His welcoming is rippling across the Asia-Pacific and around the world: This is a great victory for Manila, Washington, and all other parties committed to international law; and for the peaceful, open global system that they rightly support.
The Tribunal’s full-length “award” document is a 500-plus-page doorstop, readily digestible by only the most determined of legal experts. Many will be struck by the fact that the Tribunal found Beijing to have violated no fewer than 14 UNCLOS provisions, 6 International Regulations for Preventing Collisions at Sea (COLREGS) rules, and one general rule of international law.
Fortunately for non-specialists, the Tribunal’s the bottom line is clear: China’s sweeping yet undefined South China Sea claims don’t hold water.
Here are the principal related findings:
- China’s “nine-dash line” and related “historic rights” claims have no legal basis.
- The Spratly features that China claims cannot, individually or collectively, generate an Exclusive Economic Zone (EEZ) for Beijing.
- China has violated sovereign rights of the Philippines, illegally interfered with traditional fishing rights of the Philippines, and unlawfully created serious risk of collision by engaging in unsafe navigational practices and obstructing Philippine vessels.
- China has violated obligations to preserve and protect the maritime environment generally, conserve fishing stocks, and prevent Chinese fishermen from large-scale harvesting of endangered species. Experts find major damage to reefs.
- China’s industrial-scale land reclamation and artificial island construction violates obligations during dispute resolution proceedings and does not confer any additional maritime legal rights to the features themselves.
China doesn’t have to like the Tribunal’s ruling, but—having ratified UNCLOS—it is legally bound to respect it in practice.

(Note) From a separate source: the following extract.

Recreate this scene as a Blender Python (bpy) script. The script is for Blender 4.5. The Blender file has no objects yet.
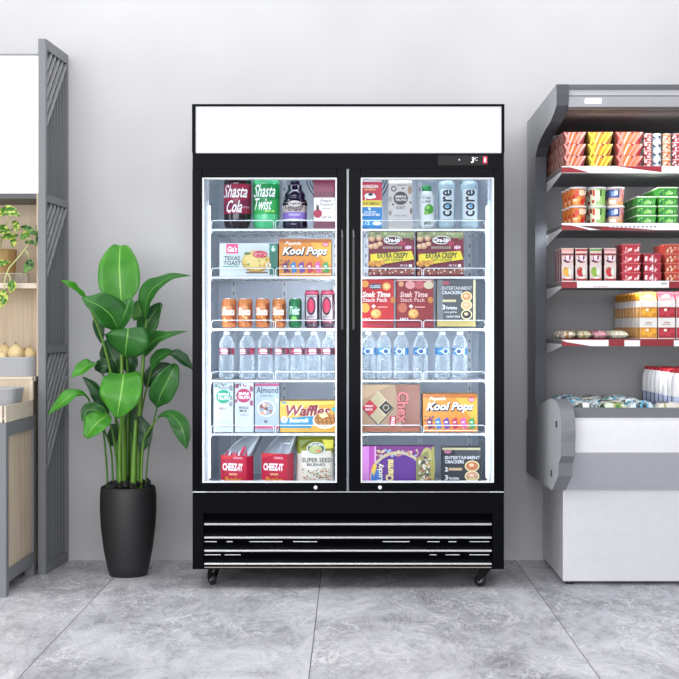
import bpy, bmesh, math, random
from math import sin, cos, pi, asin, radians
from mathutils import Vector, Matrix
random.seed(7)
C = bpy.context.scene.collection
F, VX, VY, H = 1430.0, 350.0, 328.0, 1.1      # focal length in pixels, vanishing point, eye height

def WX(px, Y): return (px - VX) * Y / F
def WZ(py, Y): return H - (py - VY) * Y / F
def W3(px, py, Y): return Vector((WX(px, Y), Y, WZ(py, Y)))

# ------------------------------------------------------------------ materials
def lin(c):
    c = c.lstrip('#'); out = []
    for i in (0, 2, 4):
        v = int(c[i:i+2], 16) / 255
        out.append(v / 12.92 if v <= .04045 else ((v + .055) / 1.055) ** 2.4)
    return (*out, 1)
_m = {}
def mat(hexc, rough=.45, metal=0, emit=0, var=.05, scale=30, coat=0, spec=.5):
    k = (hexc, rough, metal, emit, var, scale, coat, spec)
    if k in _m: return _m[k]
    m = bpy.data.materials.new('paint_' + hexc.lstrip('#')); m.use_nodes = True
    nt = m.node_tree; b = nt.nodes['Principled BSDF']
    col = lin(hexc)
    tc = nt.nodes.new('ShaderNodeTexCoord'); nz = nt.nodes.new('ShaderNodeTexNoise')
    nz.inputs['Scale'].default_value = scale; nz.inputs['Detail'].default_value = 3
    nt.links.new(tc.outputs['Object'], nz.inputs['Vector'])
    mx = nt.nodes.new('ShaderNodeMix'); mx.data_type = 'RGBA'
    mx.inputs[6].default_value = tuple(max(0, c * (1 - var)) for c in col[:3]) + (1,)
    mx.inputs[7].default_value = tuple(min(1, c * (1 + var)) for c in col[:3]) + (1,)
    nt.links.new(nz.outputs['Fac'], mx.inputs[0]); nt.links.new(mx.outputs[2], b.inputs['Base Color'])
    b.inputs['Roughness'].default_value = rough; b.inputs['Metallic'].default_value = metal
    b.inputs['Specular IOR Level'].default_value = spec
    if coat: b.inputs['Coat Weight'].default_value = coat
    if emit:
        b.inputs['Emission Color'].default_value = col; b.inputs['Emission Strength'].default_value = emit
    _m[k] = m; return m

def clear_mat(name, tint, body, lo, hi, rough=.08, ior=1.3):
    """thin clear plastic or glass: see-through face on, glossy and denser towards the rim"""
    m = bpy.data.materials.new(name); m.use_nodes = True; nt = m.node_tree
    nt.nodes.clear()
    out = nt.nodes.new('ShaderNodeOutputMaterial'); mix = nt.nodes.new('ShaderNodeMixShader')
    tr = nt.nodes.new('ShaderNodeBsdfTransparent'); tr.inputs[0].default_value = lin(tint)
    p = nt.nodes.new('ShaderNodeBsdfPrincipled'); p.inputs['Base Color'].default_value = lin(body)
    p.inputs['Roughness'].default_value = rough
    lw = nt.nodes.new('ShaderNodeLayerWeight'); lw.inputs['Blend'].default_value = ior - 1
    mr = nt.nodes.new('ShaderNodeMapRange'); mr.inputs['To Min'].default_value = lo; mr.inputs['To Max'].default_value = hi
    nt.links.new(lw.outputs['Facing'], mr.inputs['Value']); nt.links.new(mr.outputs[0], mix.inputs[0])
    nt.links.new(tr.outputs[0], mix.inputs[1]); nt.links.new(p.outputs[0], mix.inputs[2])
    nt.links.new(mix.outputs[0], out.inputs[0]); return m

def wood_mat(name, a, b, vertical=True, scale=1.0):
    m = bpy.data.materials.new(name); m.use_nodes = True; nt = m.node_tree; p = nt.nodes['Principled BSDF']
    tc = nt.nodes.new('ShaderNodeTexCoord'); mp = nt.nodes.new('ShaderNodeMapping')
    mp.inputs['Scale'].default_value = (40*scale, 40*scale, 2.0*scale) if vertical else (2*scale, 40*scale, 40*scale)
    nz = nt.nodes.new('ShaderNodeTexNoise'); nz.inputs['Scale'].default_value = 1; nz.inputs['Detail'].default_value = 5
    nz.inputs['Distortion'].default_value = .6
    r = nt.nodes.new('ShaderNodeValToRGB'); r.color_ramp.elements[0].position = .3; r.color_ramp.elements[1].position = .7
    r.color_ramp.elements[0].color = lin(a); r.color_ramp.elements[1].color = lin(b)
    nt.links.new(tc.outputs['Object'], mp.inputs[0]); nt.links.new(mp.outputs[0], nz.inputs['Vector'])
    nt.links.new(nz.outputs['Fac'], r.inputs[0]); nt.links.new(r.outputs[0], p.inputs['Base Color'])
    p.inputs['Roughness'].default_value = .55; return m

def leaf_mat(name, dark, light, rib, variegated=None):
    m = bpy.data.materials.new(name); m.use_nodes = True; nt = m.node_tree; p = nt.nodes['Principled BSDF']
    N = nt.nodes.new; L = nt.links.new
    uv = N('ShaderNodeUVMap'); sp = N('ShaderNodeSeparateXYZ'); L(uv.outputs[0], sp.inputs[0])
    def M(op, a, b=None, c=None):
        n = N('ShaderNodeMath'); n.operation = op
        for i, v in enumerate((a, b, c)):
            if v is None: continue
            if isinstance(v, (int, float)): n.inputs[i].default_value = v
            else: L(v, n.inputs[i])
        return n.outputs[0]
    t = M('ABSOLUTE', M('SUBTRACT', sp.outputs[0], .5))          # 0 at the midrib, .5 at the margin
    vein = M('SINE', M('MULTIPLY', M('SUBTRACT', sp.outputs[1], M('MULTIPLY', t, .9)), 150))
    vein = M('MULTIPLY_ADD', vein, .16, .42)
    tc = N('ShaderNodeTexCoord'); nz = N('ShaderNodeTexNoise'); nz.inputs['Scale'].default_value = 14
    L(tc.outputs['Object'], nz.inputs['Vector'])
    f = M('ADD', vein, M('MULTIPLY_ADD', nz.outputs['Fac'], .9, -.45))
    mx = N('ShaderNodeMix'); mx.data_type = 'RGBA'; mx.inputs[6].default_value = lin(dark); mx.inputs[7].default_value = lin(light)
    L(f, mx.inputs[0]); col = mx.outputs[2]
    if variegated:
        n2 = N('ShaderNodeTexNoise'); n2.inputs['Scale'].default_value = 55; L(tc.outputs['Object'], n2.inputs['Vector'])
        g = M('GREATER_THAN', M('ADD', n2.outputs['Fac'], M('MULTIPLY', t, .35)), .62)
        m3 = N('ShaderNodeMix'); m3.data_type = 'RGBA'; L(g, m3.inputs[0]); L(col, m3.inputs[6]); m3.inputs[7].default_value = lin(variegated); col = m3.outputs[2]
    ribf = M('LESS_THAN', t, .018)
    m2 = N('ShaderNodeMix'); m2.data_type = 'RGBA'; L(ribf, m2.inputs[0]); L(col, m2.inputs[6]); m2.inputs[7].default_value = lin(rib)
    L(m2.outputs[2], p.inputs['Base Color'])
    bp = N('ShaderNodeBump'); bp.inputs['Strength'].default_value = .25; bp.inputs['Distance'].default_value = .003
    L(vein, bp.inputs['Height']); L(bp.outputs[0], p.inputs['Normal'])
    p.inputs['Roughness'].default_value = .34
    p.inputs['Subsurface Weight'].default_value = 0
    tl = N('ShaderNodeBsdfTranslucent'); L(m2.outputs[2], tl.inputs[0]); ms = N('ShaderNodeMixShader'); ms.inputs[0].default_value = .22
    L(p.outputs[0], ms.inputs[1]); L(tl.outputs[0], ms.inputs[2]); L(ms.outputs[0], nt.nodes['Material Output'].inputs[0])
    return m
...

Any failure to do so will tarnish Beijing’s reputation badly, and sharply increase already-growing costs in the court of world opinion by stoking broader fears that as it becomes increasingly powerful China will:
- Abandon previous restraint in word and deed
- Bully its smaller neighbors
- Implicitly or explicitly threaten the use of force to resolve disputes
- Attempt to change precipitously—or else run roughshod over—important international norms that preserve peace across Asia and underwrite the global system on which mutual prosperity depends
Meanwhile, all parties concerned must remain vigilant and prevent China from destabilizing a vital yet vulnerable region that remains haunted by history; or, worse still, from grabbing with coercion or force what it could not—and now clearly cannot—obtain legally.